R.A. Dickey May Be a Late Knuckleball Bloomer, But He's Here to Stay

R.A. Dickey May Be a Late Knuckleball Bloomer, But He's Here to Stay


R.A. Dickey May Be a Late Knuckleball Bloomer, But He's Here to Stay

Last night, R.A. Dickey threw his second consecutive one-hitter, as the Mets beat the Orioles. In doing so, Dickey became the first National League pitcher since Mort Cooper in 1943 to throw consecutive one-hitters.

Tim linked an interview from Sunday in the New York Post, and I must say that R.A. Dickey is someone to root for. Born in 1974, with two daughters and two sons, and a late career surge after a change in direction. I think I can really get into the R.A. Dickey phenomenon. If he were only left handed, he would be perfect.

Dickey’s amazing run this year (2.00 ERA this year, 11-1 record, and more than a strikeout per inning) is made even more incredible by the fact that he is soon to be 38 years old and basically re-invented himself as a knuckleball pitcher who is just emerging and fully learning the pitch in the last few years.

I went back through baseball history to find any pitchers who had anything remotely similar to Robert Alan Dickey’s career. Dickey’s first good season came at age 35 with the Mets, when he was 11-9 with a 2.84 ERA. In over 70 starts since 2010, he sports a sub-3.00 ERA with the Mets, so while this current stretch is astonishing, he’s been pretty good for three years now in New York.

Before that, though, his career ERA was 5.48 scattered over 48 starts in parts of 7 different seasons. There is only one other player who had three above average ERA seasons (150+ IP) at age 35 to 37 and had never done it before. That would be a guy nicknamed the Wild Elk of the Wasatch, Ed Heusser, and that was for the Reds from 1944-1946, when younger men were off serving in the War. It really is truly unprecedented. Rick Reed, a former Met, was also a pretty good pitcher from 35 to 37, but he had his breakout year at age 32. Most pitchers who are good at age 35 to 37 were good at a much younger age as well.

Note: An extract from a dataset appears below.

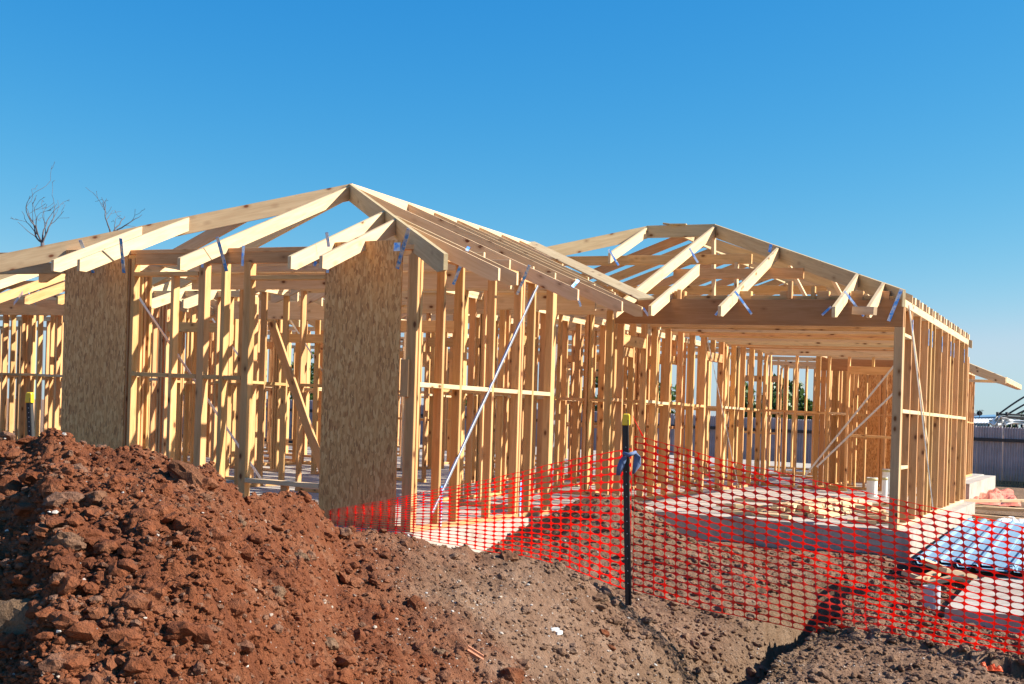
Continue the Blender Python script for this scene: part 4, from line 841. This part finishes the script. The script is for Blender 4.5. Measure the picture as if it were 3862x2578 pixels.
# offcuts and packs on the patio slab
GS = 'pine lengths and blocks stacked on the patio slab'
def onslab(px, py, z=0.0):
    r0 = ray(px, py); lo, hi = 3., 60.
    for _ in range(50):
        m = (lo + hi) / 2; q = r0 * m; 
        if q[2] + H - KX * (q[0] - X0) - KY * (q[1] - Y0) > z: lo = m
        else: hi = m
    q = r0 * lo; return q[0], q[1]
pk = empty('timber_pack', sh((-3.6, 16.4, 0))); tag(pk, 'low pack of long pine battens lying on the patio slab', 'timber pack')
for l in range(3):
    for k in range(7 - l):
        x = -3.95 + .0 * l + k * .10; timber('batten', (x + random.uniform(-.01, .01), 15.75 + random.uniform(-.12, .12), .03 + l * .045), (x + .25, 18.0 + random.uniform(-.3, .2), .03 + l * .045), .088, .043, M_RAFT, pk)
for i, (px, py, L, rz, zz) in enumerate([(2800, 1935, .5, .3, .025), (2850, 1945, .55, .1, .025), (2910, 1952, .5, -.2, .025), (2840, 1930, .5, .6, .07), (2890, 1938, .5, 1.0, .07), (2960, 1945, .45, .2, .025), (2800, 1915, .7, .15, .025), (2870, 1920, .7, .05, .115)]):
    x, y = onslab(px, py); q = sh((x, y, zz)); lying(q.x, q.y, q.z, L, rz, .09, .045, 'pine length %s in the pile left of the batten pack' % ('flat at the left end', 'flat second from the left', 'flat in the middle', 'lying askew on the left', 'crosswise on the middle', 'flat at the right end', 'longer one at the back left', 'uppermost')[i], GS)
bl = [(3250, 1975, .34, .2, .025), (3320, 1972, .30, -.3, .025), (3360, 1975, .3, 1.3, .025), (3290, 1972, .34, .1, .07), (3340, 1970, .3, .9, .07), (3270, 1968, .36, -.2, .115), (3325, 1966, .3, .5, .115), (3300, 1968, .3, 1.1, .16), (3262, 1960, .25, .3, .16), (3335, 1964, .3, .2, .205)]
for i, (px, py, L, rz, zz) in enumerate(bl):
    x, y = onslab(px, py); q = sh((x, y, zz)); lying(q.x, q.y, q.z, L, rz, .09, .045, 'block %s in the offcut heap beside the corner post' % ('at bottom left', 'at bottom middle', 'pointing away at bottom right', 'second layer left', 'second layer right', 'third layer left', 'third layer right', 'pointing away in fourth layer', 'small one upper left', 'topmost')[i], GS, tilt=random.uniform(-.08, .08) if zz < .1 else random.uniform(-.3, .3))

# ------------------------------------------------------------------ beyond the house
fz = -.62
fn = empty('boundary_fence', (0, 41, fz)); tag(fn, 'long grey corrugated steel boundary fence with dark rails behind the house', 'fence')
sheet_me = None; np_ = 10
V, Fc = [], []
for k in range(np_ * 8 + 1):
    x = k * .76 / (np_ * 8); V += [(x, .022 * math.cos(2 * math.pi * k / 8), 0), (x, .022 * math.cos(2 * math.pi * k / 8), 1.83)]
for k in range(np_ * 8): Fc.append([2 * k, 2 * k + 2, 2 * k + 3, 2 * k + 1])
sheet_me = mesh('fence_sheet', V, Fc, True); sheet_me.materials.append(M_FENCE)
for k in range(66):
    x = -36 + k * .762; zf = fz - .014 * (x + 10) * .6; o = bpy.data.objects.new('fence_sheet', sheet_me); COL.objects.link(o); o.location = (x, 41 + random.uniform(-.01, .01), zf + random.uniform(-.015, .015)); o.rotation_euler = (0, random.uniform(-.004, .004), 0)
    o.parent = fn; o.matrix_parent_inverse = Matrix.Translation(fn.location).inverted()
for zz in (1.42, .12): timber('fence_rail', (-36, 40.95, fz - .014 * (-26) * .6 + zz), (15, 40.95, fz - .014 * 25 * .6 + zz), .05, .10, M_RAIL, fn, sheared=False)
for x in np.arange(-35, 14, 2.6): timber('fence_post', (x, 41.06, fz - .6), (x, 41.06, fz + 1.75), .07, .07, M_RAIL, fn, up=(0, 1, 0), sheared=False)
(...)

What Dickey does have in common with a noticeable subset of the pitchers who were good from age 35 to 37, though, is his pitch of choice. Knuckleballers don’t have to rely speed as much, and thus are a little more impervious to the effects of age. Of the 41 pitchers in baseball history who were above average all three years from age 35 to 37, six others relied on a knuckle ball or knuckle curve: Charlie Hough, Don Sutton, Phil Neikro, Dizzy Trout, Ted Lyons and Bucky Walters. Joe Neikro, Tim Wakefield and Tom Candiotti didn’t quite make the list, but had pretty good years during that span. Most of those knucklers, by the way, were able to have careers that extended into their 40’s. Dickey may have started late, but I wouldn’t rule him out for the next few years.

Where does this season by Dickey currently rank among the best season by a 37 year old of all-time, regardless of what kind of pitcher? Pretty highly if he can finish respectably after his 11-1 start with a 2.00 ERA.

You’d probably have to put in on pace to go Top 5, with these other seasons:

  • Randy Johnson, 2001, 21-6, 2.49 ERA, 376 K’s
  • Curt Schilling, 2004, 21-6, 3.26 ERA
  • Dazzy Vance, 1928, 22-10, 2.09 ERA
  • Walter Johnson, 1925, 20-7, 3.07 ERA
  • Cy Young, 1904, 26-16, 1.97 ERA
  • Lefty Grove, 1937, 17-9, 3.04 ERA
  • Babe Adams, 1937, 17-10, 1.97 ERA
  • Dennis Martinez, 1992, 16-11, 2.47 ERA
  • Virgil Trucks, 1954, 19-12, 2.79 ERA
  • Joe Niekro, 1982, 17-12, 2.47 ERA

That’s some pretty tall cotton. R.A. Dickey isn’t going to keep throwing 1-hitters, but there’s a good chance that at age 37 he not only plays in but starts his first All-Star game, and that he is around baffling hitters for a few more years.